- Objective -
Repeat verbatim only the lines from the opening of the material below through the one that contains "COL = S.collection".

#### Data provided

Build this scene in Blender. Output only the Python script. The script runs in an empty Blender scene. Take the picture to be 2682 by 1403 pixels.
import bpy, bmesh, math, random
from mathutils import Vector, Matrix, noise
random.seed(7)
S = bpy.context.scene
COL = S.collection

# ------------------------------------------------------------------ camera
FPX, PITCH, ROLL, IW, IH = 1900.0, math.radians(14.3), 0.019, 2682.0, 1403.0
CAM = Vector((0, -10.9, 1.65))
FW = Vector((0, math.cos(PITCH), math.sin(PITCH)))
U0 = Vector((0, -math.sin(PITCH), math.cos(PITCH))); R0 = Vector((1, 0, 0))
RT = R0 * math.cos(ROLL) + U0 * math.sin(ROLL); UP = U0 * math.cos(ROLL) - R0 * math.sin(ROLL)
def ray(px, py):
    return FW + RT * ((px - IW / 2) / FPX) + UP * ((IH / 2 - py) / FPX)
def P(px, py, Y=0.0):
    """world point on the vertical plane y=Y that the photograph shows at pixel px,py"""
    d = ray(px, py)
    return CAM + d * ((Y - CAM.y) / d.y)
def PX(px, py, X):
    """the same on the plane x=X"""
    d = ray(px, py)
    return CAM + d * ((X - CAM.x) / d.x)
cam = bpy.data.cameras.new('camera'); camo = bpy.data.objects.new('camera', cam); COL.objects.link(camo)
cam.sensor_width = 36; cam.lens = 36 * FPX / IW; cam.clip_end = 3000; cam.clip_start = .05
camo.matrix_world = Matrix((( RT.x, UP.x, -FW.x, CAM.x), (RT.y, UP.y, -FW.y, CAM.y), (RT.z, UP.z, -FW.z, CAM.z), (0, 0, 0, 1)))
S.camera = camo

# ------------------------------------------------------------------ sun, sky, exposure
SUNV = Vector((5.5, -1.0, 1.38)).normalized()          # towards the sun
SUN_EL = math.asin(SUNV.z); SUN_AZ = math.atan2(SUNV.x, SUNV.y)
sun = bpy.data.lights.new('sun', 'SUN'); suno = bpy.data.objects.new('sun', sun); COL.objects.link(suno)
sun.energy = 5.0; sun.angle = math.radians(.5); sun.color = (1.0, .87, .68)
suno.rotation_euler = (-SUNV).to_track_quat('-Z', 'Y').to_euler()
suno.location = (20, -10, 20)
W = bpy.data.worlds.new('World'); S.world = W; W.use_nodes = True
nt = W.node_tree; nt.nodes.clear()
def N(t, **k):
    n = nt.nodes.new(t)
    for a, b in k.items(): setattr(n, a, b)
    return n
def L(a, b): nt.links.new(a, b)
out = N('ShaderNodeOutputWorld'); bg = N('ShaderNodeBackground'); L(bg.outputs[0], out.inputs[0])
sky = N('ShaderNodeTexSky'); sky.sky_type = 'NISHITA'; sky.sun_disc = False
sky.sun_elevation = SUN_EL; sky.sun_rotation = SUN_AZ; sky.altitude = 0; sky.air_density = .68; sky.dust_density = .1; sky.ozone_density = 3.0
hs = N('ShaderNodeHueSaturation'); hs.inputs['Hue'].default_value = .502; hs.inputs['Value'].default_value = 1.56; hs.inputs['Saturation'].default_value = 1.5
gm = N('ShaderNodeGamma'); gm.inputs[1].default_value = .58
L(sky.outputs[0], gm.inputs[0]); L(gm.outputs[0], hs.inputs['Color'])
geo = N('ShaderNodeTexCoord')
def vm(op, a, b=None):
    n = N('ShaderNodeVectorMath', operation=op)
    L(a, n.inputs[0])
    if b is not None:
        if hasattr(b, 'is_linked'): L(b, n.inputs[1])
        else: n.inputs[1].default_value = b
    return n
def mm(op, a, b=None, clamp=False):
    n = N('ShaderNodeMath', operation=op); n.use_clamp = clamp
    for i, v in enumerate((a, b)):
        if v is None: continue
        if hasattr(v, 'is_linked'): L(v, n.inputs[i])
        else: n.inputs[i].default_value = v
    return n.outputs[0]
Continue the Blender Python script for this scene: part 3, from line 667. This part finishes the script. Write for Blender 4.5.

########

- Solution to this task -
Build this scene in Blender. Output only the Python script. The script runs in an empty Blender scene. Take the picture to be 2682 by 1403 pixels.
import bpy, bmesh, math, random
from mathutils import Vector, Matrix, noise
random.seed(7)
S = bpy.context.scene
COL = S.collection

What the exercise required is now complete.